[BEGIN]

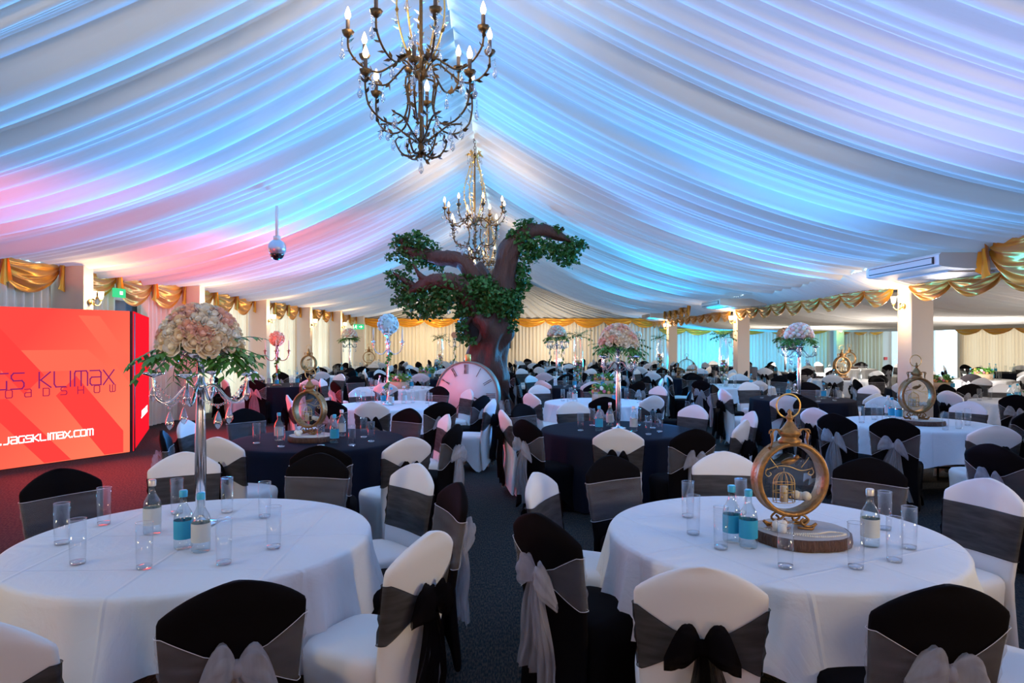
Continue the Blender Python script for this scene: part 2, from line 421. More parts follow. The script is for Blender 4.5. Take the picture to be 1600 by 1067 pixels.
# sloping drape strip between gutter and beam, piped seam
prof = pleat_profile(Y0, Y1, 41, .05, .16, .22)
mb = MB(); mb.grid(len(prof), 6, lambda i, j: (XG-.02+(6.64-XG)*j/5, prof[i][0], 2.93-.20*math.sin(PI*j/10)-.07*j/5-prof[i][1]*.8+.02*math.sin(prof[i][0]*2)))
struct('ceiling_edge', mb, M['ceiling'], True)
# side extension: low draped ceiling, walls
prof = pleat_profile(Y0, Y1, 57, .05, .22, .22)
mb = MB(); mb.grid(len(prof), 22, lambda i, j: (6.9+11.1*j/21, prof[i][0], 2.62-.34*min(1, j/6)**.8-.10*math.sin(PI*j/7)**2-prof[i][1]*.7))
struct('ceiling_extension', mb, M['ceiling'], True)
mb = MB(); mb.box(6.9, 18.4, Y0, Y1+.2, 2.9, 3.0); struct('trim_31', mb, M['white_paint'])
mb = MB(); mb.box(18.0, 18.2, Y0, 8, 0, 2.9); mb.box(18.0, 18.2, 8, Y1, 2.3, 2.9); [mb.box(18.0, 18.2, q, q+.5, 0, 2.3) for q in (11.5, 15.5, 19.5, 23.5, 27.4)]; mb.box(18.0, 18.2, 29.7, 30.0, 0, 2.3); struct('wall_right', mb, M['cream_paint'])
mb = MB()
for a in (27.95, 29.6, 30.0, 32.9): mb.box(18.05, 18.12, a, a+.07, 0, 2.3)
w = struct('window_6', mb, M['white_paint'])
g = MB(); g.box(18.08, 18.09, 28.0, 33.0, 0, 2.3); g.build('pane', M['mirror_glass'], w)
mb = MB(); mb.box(14.95, 15.3, 31.9, 32.2, 0, 2.45); struct('trim_32', mb, M['cream_paint'])
light('extension_fill', 'POINT', (10.5, 25.0, 1.1), 330, (1, .92, .82), .2)  # added fill points standing free in the extension, brighten its draped ceiling
light('extension_fill', 'POINT', (10.2, 16.2, 1.1), 330, (1, .92, .86), .2)
light('extension_fill', 'POINT', (9.5, 9.0, 1.1), 200, (1, .92, .86), .2)

# ------------------------------------------------------------------ curtains and gold valances
def curtain(p0, p1, z0, z1, m, label, seed, group, amp=.05, wl=.17):
    p0 = Vector((*p0, 0)); p1 = Vector((*p1, 0)); L = (p1-p0).length; u = (p1-p0)/L; nrm = Vector((-u.y, u.x, 0))
    rnd = random.Random(seed); N = max(12, int(L/wl*7)); ph = [rnd.uniform(0, 6.3) for _ in range(3)]
    mb = MB()
    def fn(i, j):
        s = L*i/(N-1); z = z0+(z1-z0)*j/8
        a = amp*(math.sin(s/wl*2*PI+ph[0]+.6*math.sin(s*1.7+ph[1]))+.35*math.sin(s/wl*5.1+ph[2]))*(.8+.2*j/8)
        p = p0+u*s+nrm*a; return (p.x, p.y, z)
    mb.grid(N, 9, fn)
    return mb.build('curtain', m, None, True, label=label, cat='curtain', group=group)
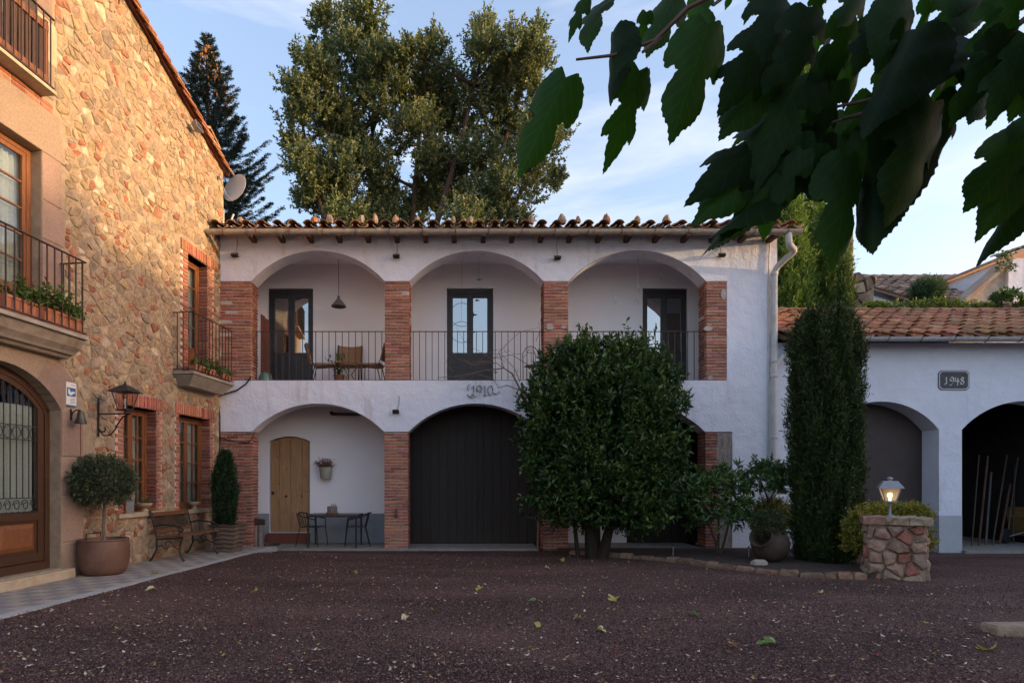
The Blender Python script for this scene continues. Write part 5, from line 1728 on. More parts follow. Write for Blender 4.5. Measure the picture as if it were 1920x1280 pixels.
LAUREL = leaf_mat('laurel_leaf', (1, 1, 1), 0.1, 0.38, spec=0.35)
Yl = 12.15
lc = at(1130, 826, Yl)
lb = (LX(1115, Yl), Yl, 0.05)
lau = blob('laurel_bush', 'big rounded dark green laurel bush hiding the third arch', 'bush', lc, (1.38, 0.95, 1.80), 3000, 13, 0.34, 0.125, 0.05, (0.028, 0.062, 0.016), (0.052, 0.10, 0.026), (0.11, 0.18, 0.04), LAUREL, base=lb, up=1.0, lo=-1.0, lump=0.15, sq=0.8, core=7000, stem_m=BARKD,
     stems=[([(LX(1110, Yl), Yl, -0.05), (LX(1106, Yl), Yl, 0.5), (LX(1098, Yl), Yl, 1.3)], 0.15, 0.07), ([(LX(1125, Yl), Yl - .08, -0.05), (LX(1140, Yl), Yl, 0.5), (LX(1160, Yl), Yl, 1.4)], 0.13, 0.06), ([(LX(1118, Yl), Yl + .1, -0.05), (LX(1120, Yl), Yl + .1, 1.3)], 0.12, 0.06), ([(LX(1085, Yl), Yl + .05, -0.05), (LX(1078, Yl), Yl, 0.6), (LX(1060, Yl), Yl, 1.2)], 0.05, 0.03)])
def laurel_top():
    """upright leading shoots that break the outline at the top"""
    P, Ln = [], []
    for (px, py, l) in ((1097, 612, .5), (1130, 640, .4), (1215, 622, .45), (1245, 650, .3), (1060, 640, .4), (1020, 665, .3), (1160, 640, .3), (1185, 645, .3), (1270, 690, .3), (1005, 690, .3), (1110, 650, .3), (1225, 655, .3), (1040, 655, .3), (1075, 640, .35), (1145, 650, .35), (1200, 640, .35), (1290, 740, .3), (975, 740, .25), (1255, 665, .35)):
        for q in range(4):
            yy = Yl + rnd.uniform(-.5, .3)
            P.append(at(px + rnd.uniform(-8, 8), py + l * 93 + rnd.uniform(0, 14), yy) - Vector(lb)); Ln.append(l + 0.1)
    P = np.array([list(p) for p in P])
    V, col = shoots(P, np.array([0, 0, 1.0])[None] + rng.normal(size=P.shape) * 0.12, np.array(Ln), 18, 0.115, 0.044, (0.024, 0.05, 0.014), (0.038, 0.075, 0.02), (0.07, 0.125, 0.03), spread_ang=0.8)
    leaf_object('leading_shoots', [V], [col], LAUREL, lau)
laurel_top()
def laurel_skirt():
    """lower boughs that reach down before the stems, and stray side shoots"""
    P, D = [], []
    for i in range(420):
        px = rnd.uniform(1000, 1285); yy = Yl + rnd.uniform(-.75, .5)
        py = rnd.uniform(900, 988) - 40 * abs((px - 1142) / 150) ** 3
        P.append(at(px, py, yy) - Vector(lb)); D.append((rnd.gauss(0, .6), rnd.gauss(-.3, .4), rnd.uniform(-.5, .6)))
    for i in range(90):
        a = rnd.uniform(0, 6.28); px, py = 1132 + 138 * math.cos(a), 815 + 160 * math.sin(a)
        P.append(at(px, py, Yl - .3) - Vector(lb)); D.append((math.cos(a), -.2, .7 - .6 * math.sin(a)))
    P = np.array([list(p) for p in P])
    V, col = shoots(P, np.array(D), 0.3, 13, 0.12, 0.048, (0.026, 0.058, 0.015), (0.048, 0.092, 0.024), (0.10, 0.16, 0.036))
    leaf_object('lower_boughs', [V], [col], LAUREL, lau)
laurel_skirt()

RHODO = leaf_mat('rhododendron_leaf', (1, 1, 1), 0.18, 0.35, spec=0.5)
rc = ((0.05, 0.105, 0.025), (0.085, 0.155, 0.038), (0.13, 0.2, 0.055))
Yr = 11.9
def st(*q): return [at(px, py, y) for px, py, y in q]
blob('rhododendron', 'rhododendron with long leaves between the laurel and the brick stub', 'shrub', at(1340, 945, Yr), (0.66, 0.55, 0.66), 210, 11, 0.1, 0.15, 0.042, *rc, RHODO, base=at(1346, 1036, Yr), up=0.5, inner=0.4, lump=0.2, sa=1.3, droop=0.15,
     stems=[(st((1348, 1038, Yr), (1340, 1010, Yr), (1320, 960, Yr)), 0.035, 0.015), (st((1352, 1038, Yr), (1362, 1000, Yr), (1375, 940, Yr)), 0.03, 0.012), (st((1346, 1038, Yr), (1348, 990, Yr), (1345, 930, Yr - .2)), 0.03, 0.012)])
blob('rhododendron', 'rhododendron on a thin bent stem in front of the white downpipe', 'shrub', at(1432, 902, Yr + .2), (0.5, 0.42, 0.36), 130, 11, 0.09, 0.125, 0.036, *rc, RHODO, base=at(1425, 1030, Yr + .2), up=0.5, inner=0.4, lump=0.2, sa=1.3, droop=0.15,
     stems=[(st((1425, 1034, Yr + .2), (1432, 985, Yr + .2), (1440, 935, Yr + .2), (1428, 905, Yr + .2)), 0.03, 0.012), (st((1436, 950, Yr + .2), (1452, 920, Yr + .2), (1462, 905, Yr + .1)), 0.018, 0.008)])
EUO = leaf_mat('euonymus_leaf', (1, 1, 1), 0.2, 0.45)
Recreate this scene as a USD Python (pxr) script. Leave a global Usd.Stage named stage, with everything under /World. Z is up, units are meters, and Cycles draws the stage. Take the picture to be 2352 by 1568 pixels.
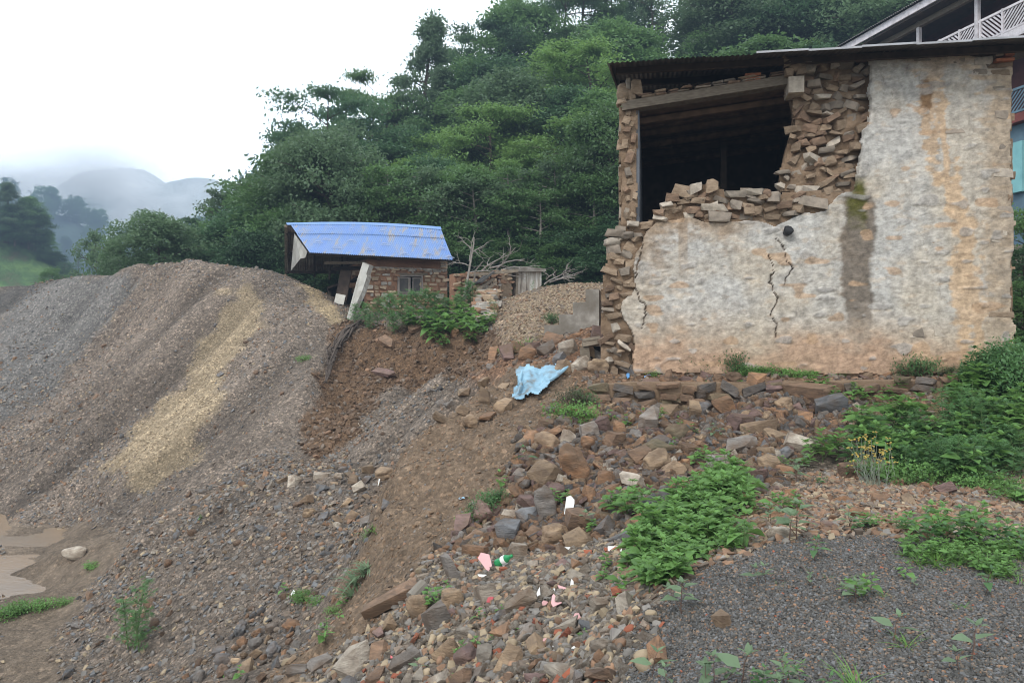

[END]

(Stated problem):
Take the line containing "The Blender Python script for this scene continues." and the line containing "lb = (LX(1115, Yl), Yl, 0.05)". Write out both and all lines between, exactly, and nothing more.

(Completed exercise):
The Blender Python script for this scene continues. Write part 5, from line 1728 on. More parts follow. Write for Blender 4.5. Measure the picture as if it were 1920x1280 pixels.
LAUREL = leaf_mat('laurel_leaf', (1, 1, 1), 0.1, 0.38, spec=0.35)
Yl = 12.15
lc = at(1130, 826, Yl)
lb = (LX(1115, Yl), Yl, 0.05)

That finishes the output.